Not that he’ll see a lot of zone in the NBA (well, maybe he will, we saw use of the zone increase across the league as the season went on), but against zone defenses, Stanford asked him to slide to the middle and finish around/over/through guys, and he did.

He was an adequate, but not prolific, 3-point shooter, with a stroke you imagine teams will have a tough time contesting:

And finally, although he is not a good defender right now, he uses his size and length on the perimeter.

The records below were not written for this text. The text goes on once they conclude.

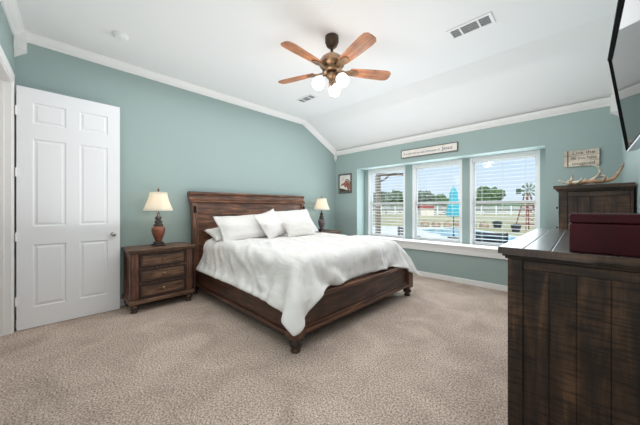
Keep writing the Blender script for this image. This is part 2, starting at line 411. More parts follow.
# blinds hung inside each window frame
where = ('window at the left beside the porch post view', 'middle window with the turquoise umbrella view', 'right window above the dark patio chair view')
for i, (a, b) in enumerate(WX):
    cx = (a+b)/2; hw = (b-a)/2-.047
    t = thing('window_blind', 'open white slatted blind in the '+where[i], 'blind', (cx, RD+.032, RZ1), 0, 'white slatted blinds in the three windows')
    bm = BM(); box(bm, -hw, hw, -.028, .026, -.078, -.043); obj('headrail', bm, M['blind'], t, .003)
    bm = BM(); z = -.115; pitch = .063
    while z > -1.44:
        prism(bm, [(-hw, -.029, z-.0030), (-hw, 0, z+.0010), (-hw, .029, z-.0010), (-hw, .029, z-.0030), (-hw, 0, z-.0014), (-hw, -.029, z-.0053)], (2*hw, 0, 0)); z -= pitch
    obj('slats', bm, M['blind'], t)
    bm = BM(); box(bm, -hw, hw, -.026, .026, -1.468, -1.452); obj('bottom_rail', bm, M['blind'], t, .003)
    for sxx in (-hw+.13, 0, hw-.13):
        bm = BM(); box(bm, sxx-.0015, sxx+.0015, -.0305, -.029, -1.455, -.08); box(bm, sxx-.0015, sxx+.0015, .029, .0305, -1.455, -.08); obj('ladder_cord', bm, M['cord'], t)
    bm = BM(); tube(bm, [(-hw+.06, -.034, -.09), (-hw+.06, -.036, -.7)], .004, 6); obj('tilt_wand', bm, M['blind'], t)

# ------------------------------------------------------------------ the open six panel door
bm = BM(); x0, x1 = .098, .133; ya, yb = -4.992, -4.156; z0, z1 = .006, 2.474
cols = [(-4.880, -4.632), (-4.522, -4.272)]; rows = [(.215, .86), (1.05, 1.955), (2.115, 2.33)]
ys = [ya]+[v for c in cols for v in c]+[yb]; zs = [z0]+[v for r in rows for v in r]+[z1]
for side, xs, sg in ((0, x1, 1), (1, x0, -1)):
    for i in range(len(ys)-1):
        for j in range(len(zs)-1):
            u0, u1, v0, v1 = ys[i], ys[i+1], zs[j], zs[j+1]
            if i % 2 == 1 and j % 2 == 1:
                loops = []
                for ins, dep in ((0, 0), (.008, .009), (.020, .009), (.036, .002)):
                    loops.append([bm.verts.new((xs-sg*dep, yy, zz)) for yy, zz in ((u0+ins, v0+ins), (u1-ins, v0+ins), (u1-ins, v1-ins), (u0+ins, v1-ins))])
                for A, B in zip(loops, loops[1:]):
                    for k in range(4): bm.faces.new((A[k], A[(k+1) % 4], B[(k+1) % 4], B[k]))
                bm.faces.new(loops[-1])
            else:
                bm.faces.new([bm.verts.new((xs, yy, zz)) for yy, zz in ((u0, v0), (u1, v0), (u1, v1), (u0, v1))])
for q in (((ya, z0), (yb, z0)), ((yb, z0), (yb, z1)), ((yb, z1), (ya, z1)), ((ya, z1), (ya, z0))):
    (p, r), (s, t_) = q
    bm.faces.new([bm.verts.new(v) for v in ((x0, p, r), (x1, p, r), (x1, s, t_), (x0, s, t_))])
bmesh.ops.remove_doubles(bm, verts=bm.verts[:], dist=.0001)
door = struct('door_1', bm, M['door'], 'white six panel door standing open against the teal wall')
for sg, xs in ((1, x1), (-1, x0)):
    bm = BM(); k = .055 if sg > 0 else .05
    lathe(bm, [(.026, xs), (.026, xs+sg*.006), (.011, xs+sg*.010), (.010, xs+sg*k*.45), (.022, xs+sg*k*.6), (.027, xs+sg*k*.8), (.020, xs+sg*k*.97), (.006, xs+sg*k)], (0, -4.222, .925), 20, 'x')
    o = obj('door_handle', bm, M['silver'], door, 0, True); o['label'] = 'round satin nickel door knob'
for z in (.30, .95, 1.6, 2.22):
    bm = BM(); lathe(bm, [(.007, z-.045), (.007, z+.045)], (.142, -4.9965, 0), 10); box(bm, .132, .136, -4.994, -4.968, z-.044, z+.044)
    obj('hinge', bm, M['vinyl'], door)

# ------------------------------------------------------------------ turned feet and knobs
def bun_foot(bm, x, y, h, r):
    lathe(bm, [(r*.55, 0), (r*.8, h*.06), (r*.85, h*.16), (r*.55, h*.28), (r*.5, h*.34), (r*.95, h*.44), (r*1.05, h*.6), (r*.9, h*.76), (r*.6, h*.86), (r*.9, h*.9), (r*.9, h)], (x, y, 0), 22)

# ------------------------------------------------------------------ bed frame
bed = thing('bed_frame', 'dark brown wooden sleigh bed frame with low footboard on the beige carpet', 'bed', (0, -2.235, 0))
YH = 1.09
# headboard: sleigh profile (x, z)
front = [(.20, .20), (.20, .75), (.195, .95), (.180, 1.12), (.155, 1.25), (.135, 1.335)]
def ribbon(bm, front, th, ya, yb):
    pts = [(x, z) for x, z in front]+[(x-th, z) for x, z in reversed(front)]
    prism(bm, [(x, ya, z) for x, z in pts], (0, yb-ya, 0))
bm = BM(); ribbon(bm, front, .05, -YH+.07, YH-.07); obj('headboard_panel', bm, M['bedwood'], bed, 0, 'auto')
for k in range(3):   # horizontal raised bands between the planks
    z = (.86, 1.0, 1.14)[k]; xx = .200-.0*(k) - (0, .006, .024)[k]
    bm = BM(); box(bm, xx-.02, xx+.003, -YH+.07, YH-.07, z-.005, z+.005); obj('panel_batten', bm, M['bedwood'], bed, .002)
bm = BM()      # rolled crest
cap = [(.150, 1.318), (.176, 1.326), (.180, 1.340), (.168, 1.352), (.142, 1.366), (.124, 1.388), (.118, 1.410), (.122, 1.432), (.140, 1.448), (.148, 1.462), (.140, 1.476), (.12, 1.484), (.07, 1.484), (.035, 1.470), (.022, 1.44), (.03, 1.41), (.058, 1.39), (.078, 1.36), (.085, 1.32)]
prism(bm, [(x, -YH-.02, z) for x, z in cap], (0, 2*YH+.04, 0)); obj('crest_rail', bm, M['bedwood'], bed, .003, 'auto')
for s in (-1, 1):
    bm = BM(); fr = [(.225, .115), (.225, .75), (.220, .95), (.203, 1.12), (.178, 1.25), (.156, 1.34)]
    ribbon(bm, fr, .10, s*YH-(.075 if s > 0 else 0), s*YH+(.0 if s > 0 else .075))
    hp = obj('headboard_post', bm, M['bedwood_z'], bed, .006, 'auto')
    bm = BM(); box(bm, .180, .212, s*(YH-.037)-.016, s*(YH-.037)+.016, 1.17, 1.27, rot=(0, -.17, 0)); o = obj('strap', bm, M['black_metal'], hp, .004); o['label'] = 'black metal strap'
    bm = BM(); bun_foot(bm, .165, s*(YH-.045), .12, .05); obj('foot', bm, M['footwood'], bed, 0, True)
for s in (-1, 1):
    ya, yb = sorted((s*1.01, s*1.05))
    bm = BM(); box(bm, .20, 2.36, ya, yb, .14, .385); sr = obj('side_rail', bm, M['bedwood_x'], bed, .004)
    ya, yb = sorted((s*1.045, s*1.072))
    bm = BM(); box(bm, .22, 2.36, ya, yb, .125, .165); obj('rail_moulding', bm, M['bedwood_x'], sr, .008)
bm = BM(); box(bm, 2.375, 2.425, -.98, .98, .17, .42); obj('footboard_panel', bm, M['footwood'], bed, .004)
bm = BM(); box(bm, 2.352, 2.448, -.99, .99, .415, .452); obj('footboard_cap', bm, M['bedwood'], bed, .008)
bm = BM(); box(bm, 2.36, 2.464, -.97, .97, .150, .186); box(bm, 2.365, 2.448, -.965, .965, .186, .206); obj('footboard_moulding', bm, M['bedwood'], bed, .006)
for s in (-1, 1):
    bm = BM(); box(bm, 2.345, 2.465, s*1.03-.06, s*1.03+.06, .12, .452); obj('footboard_post', bm, M['bedwood_z'], bed, .008)
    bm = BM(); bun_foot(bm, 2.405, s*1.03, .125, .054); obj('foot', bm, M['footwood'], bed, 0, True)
bm = BM()
for k in range(9): box(bm, .35+k*.23, .43+k*.23, -1.01, 1.01, .20, .225)
box(bm, .22, 2.36, -.04, .04, .13, .20); obj('slat_base', bm, M['bedwood'], bed)
for x in (.9, 1.7, 2.2):
    bm = BM(); box(bm, x-.03, x+.03, -.03, .03, 0, .13); obj('support_leg', bm, M['black'], bed)

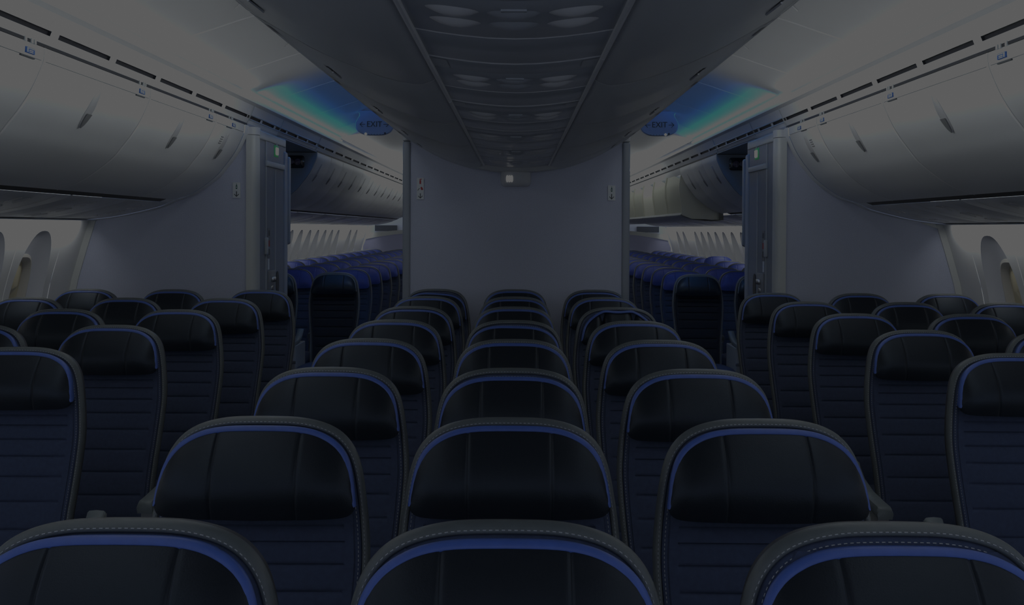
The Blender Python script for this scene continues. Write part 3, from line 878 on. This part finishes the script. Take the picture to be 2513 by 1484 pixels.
# headrest
HT = [(0, -.0125), (.06, -.0138), (.10, -.0205), (.130, -.034), (.150, -.051), (.163, -.072), (.1715, -.102), (.177, -.138), (.1785, -.150)]
HTS = smooth_path(HT, 4)
HB = [(0, -.174), (.10, -.172), (.15, -.170), (.168, -.166), (.176, -.159), (.1785, -.150)]
HBS = smooth_path(HB, 4)
def drop(x, c): return (.30 * max(0, abs(x) - .07) + .006 * math.exp(-(abs(x) / .05) ** 2)) * (1 if c else 0)
def push(h): return min(1, max(0, (-h - .012) / .11))
def headrest(name_mat, groove=.0035, gx=.075, crumple=0.0):
    topi = sorted([(x, z) for x, z in HTS]); boti = sorted([(x, z) for x, z in HBS])
    xs = sorted(set([round(q, 5) for q in [-.1785, -.177, -.174, -.170, -.165, -.158, -.15, -.14, -.125, -.11, -.095, -.06, -.045, -.03, -.015, 0] + [-gx + e for e in (-.010, -.005, -.0025, -.001, 0, .001, .0025, .005, .010)]]))
    xs = xs[:-1] + [0.0] + [-q for q in reversed(xs[:-1])]
    vs = [0, .02, .06, .12, .2, .32, .45, .58, .7, .8, .88, .94, .98, 1]
    rows = []
    for v in vs:
        row = []
        for x in xs:
            ht = interp(topi, abs(x)); hb = interp(boti, abs(x))
            e = max(abs(x) / .1785, 0)
            gprof = math.exp(-((abs(x) - gx) / (.0022 if not crumple else .0045)) ** 2) * min(1, max(0, v - .015) / .05)
            wob = crumple * math.exp(-((abs(x) - gx) / .012) ** 2)
            hh = ht + (hb - ht) * v - wob * .5 * (1 - v) - drop(x, crumple) * (1 - v)
            prof = (1 - (1 - min(1, v / .50)) ** 2.0) * (1 - (max(0, (v - .50)) / .50) ** 2.0 * .70)
            d = .021 + .036 * prof * (1 - .9 * e ** 6) - groove * gprof * (1 - .35 * v) - wob * 1.2 * (1 - v) - crumple * .25
            row.append(smap(x * 1.04, hh, d + .024 * push(hh)))
        rows.append(row)
    # roll under at the bottom
    rows.append([smap(x * 1.03, interp(boti, abs(x)) + .002, .024) for x in xs])
    rows.append([smap(x * 1.0, interp(boti, abs(x)) + .012, .0) for x in xs])
    mb = MB(); mb.rings(rows, False)
    return mb
def band(c=0):
    path = [(-x, z) for x, z in reversed(HTS)] + HTS[1:]
    path = [(x, z - drop(x, c) * max(0, 1 - max(0, -z - .012) / .14)) for x, z in path]
    n = len(path); rs = []
    for i in range(n):
        a = path[max(i - 1, 0)]; b = path[min(i + 1, n - 1)]
        t = Vector((b[0] - a[0], b[1] - a[1])).normalized(); nn = Vector((-t.y, t.x))
        if nn.dot(Vector((path[i][0], path[i][1] + .12))) < 0: nn = -nn
        e = min(1.0, min(i, n - 1 - i) / 6.0); e = .25 + .75 * e
        x, h = path[i]
        sec = [(-.002, -.002), (.010, .0005), (.0195, .0025), (.025, .0015), (.0278, -.002), (.0288, -.0055), (.0272, -.0078), (.024, -.0085)]
        rs.append([smap((x + nn.x * o * (e if o < 0 else 1)) * (1 + .04 * min(1, max(0, d / .02))), h + nn.y * o * (e if o < 0 else 1), d + .024 * push(h) * min(1, max(0, d / .02))) for d, o in sec])
    mb = MB(); mb.rings(rs, False); return mb
hr = headrest('leather').build('headrest', 'leather', seat, angle=50)
band_o = band().build('blue_band', 'leather_blue', hr, angle=80); band_o['label'] = 'bright blue leather band around the headrest top'
# seat cushion, frame, armrest
mb = MB()
rs = []
for y, zt, zb, w in ((-.14, .44, .36, .20), (-.16, .455, .34, .212), (-.30, .462, .33, .220), (-.48, .468, .33, .222), (-.56, .462, .33, .220), (-.60, .44, .345, .21), (-.612, .40, .37, .20)):
    ring = []
    for k in range(20):
        a = 2 * math.pi * k / 20; c, si = math.cos(a), math.sin(a)
        ring.append((w * math.copysign(abs(c) ** .35, c), y, (zt + zb) / 2 + (zt - zb) / 2 * math.copysign(abs(si) ** .5, si)))
    rs.append(ring)
mb.rings(rs, True, True, True); mb.build('seat_cushion', 'fabric', seat)
mb = MB(); mb.box(-.21, .21, -.55, -.10, .29, .34, .01); mb.box(-.14, -.11, -.50, -.46, 0, .30); mb.box(.11, .14, -.50, -.46, 0, .30); mb.box(-.14, -.11, -.18, -.14, 0, .30); mb.box(.11, .14, -.18, -.14, 0, .30)
mb.build('seat_frame', 'shell', seat, smooth=False)
def armrest(xc, par, block=False):
    w = .026
    mb = MB(); rs = []
    for y, z, t in ((-.145, .715, .012), (-.16, .705, .022), (-.22, .672, .026), (-.32, .650, .028), (-.44, .642, .030), (-.495, .640, .034), (-.506, .636, .034), (-.510, .630, .028)):
        rs.append([(xc - w, y, z - t * .4), (xc - w * .8, y, z), (xc, y, z + .002), (xc + w * .8, y, z), (xc + w, y, z - t * .4), (xc + w * .9, y, z - t), (xc - w * .9, y, z - t)])
    mb.rings(rs, True, True, True)
    a = mb.build('armrest', 'arm_pad', par, angle=60)
    mb = MB()
    if block: mb.box(xc - .028, xc + .028, -.50, -.10, .34, .615, .006)
    else:
        mb.poly([(xc - .018, -.49, .606), (xc - .018, -.49, .575), (xc - .018, -.30, .56), (xc - .018, -.12, .60), (xc - .018, -.115, .70), (xc - .018, -.145, .705), (xc - .018, -.22, .65), (xc - .018, -.32, .628)], (.036, 0, 0), None)
    mb.build('armrest_body', 'arm_body', a, smooth=False)
    if block:
        mb = MB(); mb.box(xc - .029, xc + .029, -.507, -.495, .475, .50, .003); mb.build('latch_band', 'steel', a)
    return a
hr_blue = headrest('x').build('tmp_h', 'headrest_blue', None, angle=50); ME_HB = hr_blue.data; bpy.data.objects.remove(hr_blue)
o = headrest('x', groove=.014, crumple=.030).build('tmp_c', 'leather', None, angle=50); ME_CR = o.data; bpy.data.objects.remove(o)
o = band().build('tmp_b', 'headrest_blue', None, angle=80); ME_BB = o.data; bpy.data.objects.remove(o)
o = band(1).build('tmp_k', 'leather_blue', None, angle=80); ME_CB = o.data; bpy.data.objects.remove(o)
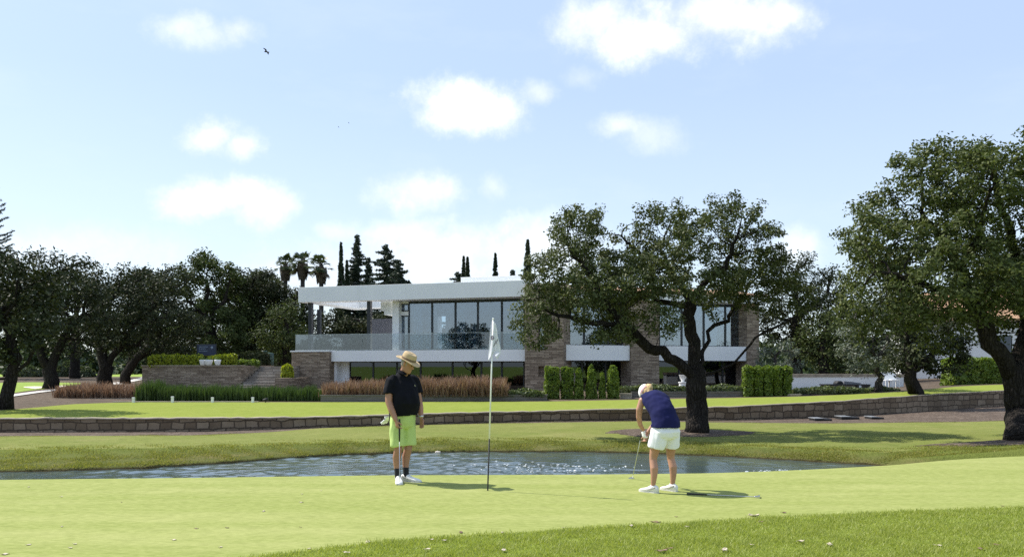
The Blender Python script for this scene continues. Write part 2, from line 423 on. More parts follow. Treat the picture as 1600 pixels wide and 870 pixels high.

You can’t teach size, but you CAN teach a guy with his measurables how to be an effective team defender. But the mention of his his defense does start to get us into the negatives.

What I don’t like:

At this point in his career, his defense is more theoretical than real. He only averaged .5 blocks and one steal a game. You catch him getting stuck on screens, and ball-watching. He closes out sloppily, which is a problem - much like Dwane Casey and his defensive philosophy, Stanford’s coach had the team sell out to limit 3-point attempts. All those traits coalesce into to a guy who I firmly believe is capable of being an adequate team defender, but won’t be one when he steps onto an NBA court for the first time.

Next, although he’s able to create contact, he is often unable to turn that into a benefit because of his shot. He shoots a very flat shot that he rebuilt this past season, and it shows up in the numbers. KZ only shot 67% from the free-throw line, and shot a good percentage from three overall (37%) but on low volume (sub-25% 3PA rate).

He doesn’t trust the reworked shot off the dribble, either - you rarely see him take pull-up jumpers with the fluidity of a Jayson Tatum. Sometimes his shot looks good, and sometimes it decidedly does NOT:

Although he can get his own shot at the rim, he’s far from a playmaker on the wing at this point in his career; on film, you see him make basic reads and not much else. He had more turnovers than assists in both his seasons at Stanford - definitely sub-optimal for a guy who sported a usage rate of 27% his sophomore year.

Lastly, KZ started the year strong, but fell apart at the end. In his final 10 games, he put up a “yikes” slashline of 43/23/63, including only scoring nine points (on 13 shots) in his last game, Stanford’s first-round loss in the Pac-12 conference tournament to UCLA (not an amazing team themselves). It’s fair to ask if he’s the kid who put up 22 on 13 shots in an OT thriller against Kansas in December, or the kid who put up six points on seven shots in a one point, early March loss to Washington.

So why this guy?

That’s the thing I’ve really been grappling with. Why HIM?

If you want to bet on a long-limbed athlete, why not Nassir Little? If you want to bet on a guy who “gets buckets,” (which, yes, the Pistons are sorely lacking in “bucket-gettin”) why not Romeo Langford or Kevin Porter Jr.? If you want a guy who will be an immediate, solid fit with the Blake Griffin-led Pistons, why not Nickeil Alexander-Walker or Keldon Johnson?

After a lot of deliberation, I have to say it’s the package deal of the size and skill potential (some realized, some untapped) the Pistons don’t currently have on the roster. If KZ pops, there just won’t be very many guys like him in the NBA (think, like, if Pascal Siakam was a more polished ballhandler but a less accomplished defender), and there DEFINITELY won’t be anyone like him on the Pistons. And if he doesn’t pop, there’s room in the league for a 6-foot-9 slasher who can hit the occasional spot-up three.

In a draft as shallow as this one is, I think KZ is a nice blend of risk and upside for a Pistons team in need of a talent infusion on the wing.